Posted to YouTube on Sunday by an account recently opened under the name of Juan Jesús Lozoya Austin – the former state oil company chief’s brother – the video shows Guillermo Gutiérrez Badillo and Rafael Caraveo, both of whom worked for National Action Party (PAN) senators, receiving 2.4 million pesos (US $108,000 at today’s exchange rate) in 12 transparent plastic bags that contained 200,000 pesos each.

A third man gives the cash to the two Senate staffers but he is not seen on camera and his voice has been intentionally distorted. After counting the money, Gutiérrez and Caraveo place the money in a black bag.

At the end of the transaction, the latter asks when the next payment will be made but the third man tells him that he doesn’t know. It is unclear where and when the footage was recorded but the newspaper Milenio said it is presumed that the apparently illicit transaction took place in Lozoya’s “alternate offices” while he was Pemex chief.

Gutiérrez was the personal secretary of Querétaro Governor Francisco Domínguez but was dismissed on Monday after the incriminating video came to light. He also worked for Domínguez when he was a senator during the first half of the previous government’s six-year term.

EL VIDEO DE EMILIO LOZOYA (PRUEBA DE SOBORNOS)

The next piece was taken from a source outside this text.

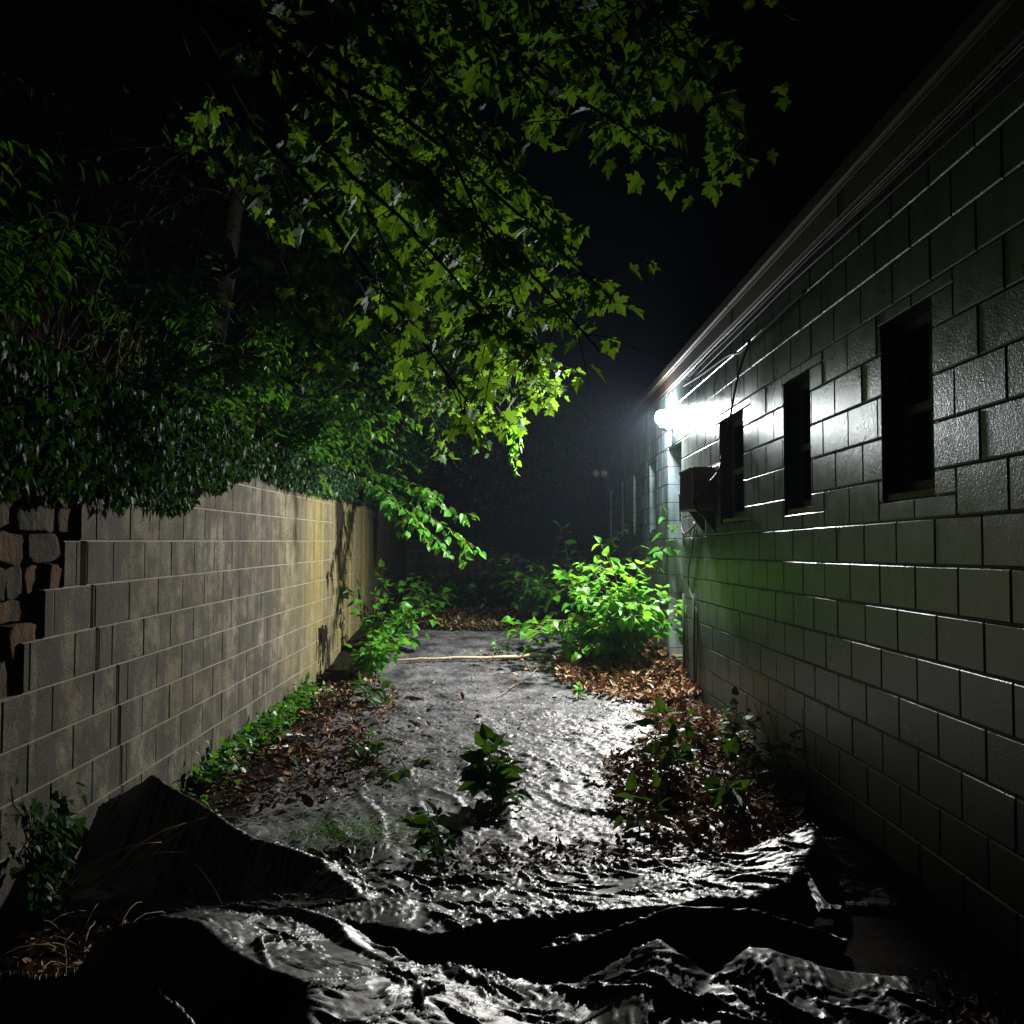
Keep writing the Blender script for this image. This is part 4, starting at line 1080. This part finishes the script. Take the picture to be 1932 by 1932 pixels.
# --- leaf litter
L = Leaves()
def litter(n, cx, cy, rx, ry, size=(.02, .055), lift=.03, tt=(.2, 1), p=1.0):
    a = rng.uniform(0, 2 * np.pi, n); r_ = np.sqrt(rng.uniform(0, 1, n)) ** p
    x = cx + rx * r_ * np.cos(a); y = cy + ry * r_ * np.sin(a)
    k = (noise2(x * 2.6, y * 2.6) > -.18 - .3 * (1 - r_)) & (x < RX - .02) & (x > LX + .02); x, y = x[k], y[k]; n = len(x)
    z = G(x, y) + lift + np.abs(rng.normal(0, .014, n))
    L.add(np.stack([x, y, z], -1), rvec(n, .9) * [1, 1, .35], np.array([0, 0, 1]) + rvec(n, .38), rng.uniform(*size, n) * np.exp(rng.normal(0, .38, n)), rng.uniform(*tt, n) ** 1.1)
litter(3300, 1.18, 5.7, .62, 1.35, lift=.05, tt=(.0, .95))
litter(900, .45, 4.45, .9, .22, lift=.05, size=(.012, .03), tt=(0, .9))
litter(1500, 1.45, 7.6, .35, 1.0, lift=.045)
litter(6500, 1.35, 10.1, .85, 1.55, lift=.05, tt=(.3, 1))
litter(3500, .2, 13.3, 1.7, 1.0, lift=.03, tt=(.15, .9))
litter(1100, -1.40, 8.0, .48, 1.6, lift=.05, tt=(0, .85), size=(.015, .05))
litter(1300, -1.3, 6.2, .5, 1.0, lift=.05, tt=(0, .6), size=(.012, .04))
litter(1700, .1, 7.6, 1.5, 3.9, lift=.045, size=(.010, .03), tt=(.1, 1))
litter(700, -1.35, 3.6, .4, .5, lift=.03, tt=(.3, 1), size=(.015, .04))
litter(900, 1.45, 2.9, .4, .5, lift=.03, tt=(.2, .9), size=(.01, .03))
tag(L.build('leaf_litter', T_DEAD, M['litter']), 'scattered brown dead leaves over the ground and the sheet', 'leaf litter', kind='stuff')

# --- pole and twigs
p0, p1 = on_y(735, 1250, 10.55), on_y(1038, 1243, 10.75)
p0[2] = gz(p0[0], p0[1]) + .06; p1[2] = gz(p1[0], p1[1]) + .07
t = np.linspace(0, 1, 16)[:, None]; P = p0 * (1 - t) + p1 * t + rng.normal(0, .006, (16, 3))
b = MB(); b.tube(P, np.linspace(.008, .024, 16), 8)
o = b.build('pole', M['wood'], None, True, origin=(p0 + p1) / 2); tag(o, 'long pale wooden pole lying across the plastic sheet', 'pole')
def twig(a, c, r0, label, fork=True):
    P = np.linspace(a, c, 9) + rng.normal(0, .012, (9, 3)); b = MB(); b.tube(P, np.linspace(r0, r0 * .4, 9), 5, .5)
    if fork:
        for i in (3, 5, 6):
            Q = curve(P[i], (P[i + 1] - P[i]) / np.linalg.norm(P[i + 1] - P[i]) + rng.normal(0, .5, 3) * [1, 1, .3], .3, 5, (0, 0, -.1), .1); b.tube(Q, np.linspace(r0 * .5, r0 * .2, 6), 4, .4)
    return tag(b.build('twig', M['dry'], None, True, origin=a), label, 'twig')
def gp(x, y, dz=.06): return np.array([x, y, gz(x, y) + dz])
twig(gp(-1.35, 10.45), gp(-.2, 10.75, .08), .007, 'thin forked brown twig touching the thin end of the pale pole')
twig(gp(-.05, 9.0), gp(.42, 10.4), .008, 'slim brown twig lying along the sheet toward the pale pole')
twig(gp(-1.3, 11.6), gp(-.3, 11.9), .006, 'brown twig beside the weeds on the left of the sheet')
twig(gp(-1.35, 6.5, .08), gp(-.55, 7.3, .08), .006, 'dark twig across the debris by the left wall')
twig(gp(.98, 4.9, .08), gp(1.45, 5.4, .1), .004, 'short thin twig lying on the brown leaves on the right')

# dry grass and dead stems at the near left
S = MB()
for i in range(240):
    x, y = rng.uniform(-1.75, -.75), rng.uniform(3.0, 3.95)
    a = rng.uniform(0, 2 * np.pi); P = curve((x, y, gz(x, y) + .01), (math.cos(a) * .8, math.sin(a) * .8, 1.0), rng.uniform(.08, .38), 7, (0, 0, -1.6), .25)
    S.tube(P, np.linspace(.0028, .0012, 8), 4, rng.uniform(.3, 1))
tag(S.build('dry_grass', M['dry'], None), 'tangle of dry grass stems in the dark corner by the near left wall', 'dry grass', kind='stuff')
for i in range(5):
    S = MB(); x, y = -1.72 + .05 * i, 3.8 + .06 * i; P = curve((x, y, .12), (.2 + .3 * rng.uniform(), .4, .6), rng.uniform(.4, .7), 8, (.3, 0, -1.1), .15); S.tube(P, np.linspace(.006, .003, 9), 5, .9)
    tag(S.build('dry_cane', M['dry'], None, True, origin=(x, y, .12)), 'pale dry cane arching at the foot of the near left wall', 'cane', 'dry canes by the near left wall')
# ivy climbing in the near left corner
root = np.array([-1.78, 3.78, 0.0]); iv = empty('ivy_plant', root); tag(iv, 'clump of shiny ivy climbing the near left end of the wall', 'ivy')
S = MB(); L = Leaves()
for i in range(6):
    px = 30 + 17 * i; top = on_x(px, 1475 + rng.integers(0, 70), -1.80)
    P = np.linspace(root + rng.normal(0, .05, 3) * [0, 1, 0], top, 12) + rng.normal(0, .012, (12, 3)); S.tube(P, .003, 4)
    n = 40; u = rng.uniform(.3, 1, n); pts = np.stack([np.interp(u, np.linspace(0, 1, 12), P[:, j]) for j in range(3)], -1) + rvec(n, .03) + [.03, 0, 0]
    L.add(pts, np.array([.4, .1, -.8]) + rvec(n, .4), np.array([.5, .2, .75]) + rvec(n, .4), rng.uniform(.03, .062, n), rng.uniform(.1, 1, n))
o = S.build('stem', M['bark'], iv, True, origin=root); o.location = (0, 0, 0)
L.build('foliage', T_IVY, M['ivy'], iv, root)

# white scraps by the left wall
def scrap(px, py, size, label):
    y = 8; 
    for _ in range(12):
        q = on_z(px, py, gz(0, y) + .05); y = q[1]
    g = np.linspace(-1, 1, 9); X, Y = np.meshgrid(g, g)
    s = rng.uniform(0, 50); Z = .35 * size * fbm(X * 1.3 + s, Y * 1.3, 3) + size * .2
    o = grid_mesh('paper_scrap', X * size * .6 + .1 * size * noise2(X + s, Y), Y * size + .2 * size * noise2(Y + s, X), Z, M['paper'])
    o.location = (q[0], q[1], q[2] - .01); o.rotation_euler = (0, 0, rng.uniform(0, 3)); so = o.modifiers.new('thickness', 'SOLIDIFY'); so.thickness = .0015
    return tag(o, label, 'scrap')
scrap(616, 1302, .10, 'crumpled white scrap at the wall foot, farthest of three')
scrap(548, 1388, .09, 'white scrap beside the wall foot leaves, middle of three')
scrap(520, 1412, .09, 'white scrap on the debris by the wall, nearest of three')

# ------------------------------------------------------------------ thin haze added for the glow around the lamp
b = MB(); b.box((-26, -8, -1.6), (16, 45, 16))
hm, hnt, hout = new_mat('glow_haze')
hv_ = N(hnt, 'ShaderNodeVolumePrincipled'); hv_.inputs['Color'].default_value = (.62, .76, 1, 1); hv_.inputs['Density'].default_value = .0011; hv_.inputs['Anisotropy'].default_value = .2
hnt.links.new(hv_.outputs[0], hout.inputs[1])
tag(b.build('added_glow_haze', hm, None), kind='stuff')

# ------------------------------------------------------------------ night sky
w = bpy.data.worlds.new('World'); scene.world = w; w.use_nodes = True
nt = w.node_tree; nt.nodes.clear()
sky = nt.nodes.new('ShaderNodeTexSky'); sky.sky_type = 'NISHITA'; sky.sun_disc = False
sky.sun_elevation = math.radians(-4); sky.sun_rotation = math.radians(200)
bg = nt.nodes.new('ShaderNodeBackground'); bg.inputs[1].default_value = .004
wo = nt.nodes.new('ShaderNodeOutputWorld')
nt.links.new(sky.outputs[0], bg.inputs[0]); nt.links.new(bg.outputs[0], wo.inputs[0])

scene.view_settings.view_transform = 'Standard'; scene.view_settings.look = 'None'
scene.view_settings.exposure = 0; scene.view_settings.gamma = 1
cy = scene.cycles
cy.use_denoising = True
cy.max_bounces = 6; cy.diffuse_bounces = 3; cy.glossy_bounces = 3; cy.transmission_bounces = 4
cy.sample_clamp_indirect = 6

Caraveo was a secretary for the Senate’s administration committee during the previous government and a close collaborator and confidante of former senator Jorge Luis Lavalle Maury, who headed up the committee.

Both Domínguez, a senator between 2012 and 2015 before becoming governor of Querétaro, and Lavalle, a senator from 2012 to 2018, were key players in the process to approve the previous government’s energy reform which opened up the sector to private and foreign companies.

In a document submitted to the federal Attorney General’s Office (FGR), Lozoya – currently awaiting trial on corruption charges – said that part of US $10 million in bribes paid to the campaign of former president Enrique Peña Nieto and his government by Brazilian construction company Odebrecht was used to pay bribes to opposition party lawmakers to ensure that the energy reform was passed by Congress.

Peña Nieto and former cabinet minister Luis Videgaray led the bribery scheme, according to Lozoya, and Domínguez and Lavalle were among the lawmakers who received kickbacks in exchange for their support for the government’s legislative agenda.

Governor Domínguez said on Twitter that he had no knowledge of the allegedly illicit conduct of his personal secretary and asserted that he has never committed any improper act. He also said that he was willing to cooperate with authorities in any probe into the cash transaction.

Caraveo denied on Twitter that the money he and Gutiérrez received was a bribe but didn’t offer any further details.

The damning video began circulating widely online just three hours after López Obrador said at his regular news conference on Monday morning that all the evidence Lozoya says he has against former government officials – including Peña Nieto and Videgaray – and former lawmakers should be revealed to the public.

Doing so would “help to purify public life,” he said. “None of this hiding the truth, [we need] complete transparency, which is a golden rule of democracy.”

FGR officials said later on Monday that the video circulating online had not been provided to it as part of evidence submitted by Lozoya. Officials told Milenio that they didn’t know where it came from or who published it online.

A lawyer for Lozoya said his brother would file a criminal complaint with the FGR because someone had illegally used his identity to disseminate the video. Miguel Ontiveros Alonso also said that Juan Jesús Lozoya doesn’t have an account on YouTube.

“The broadcasting of the video was executed through the commission of a crime by creating a fake account and stealing the identity of Mr. Juan Jesús Lozoya,” he said.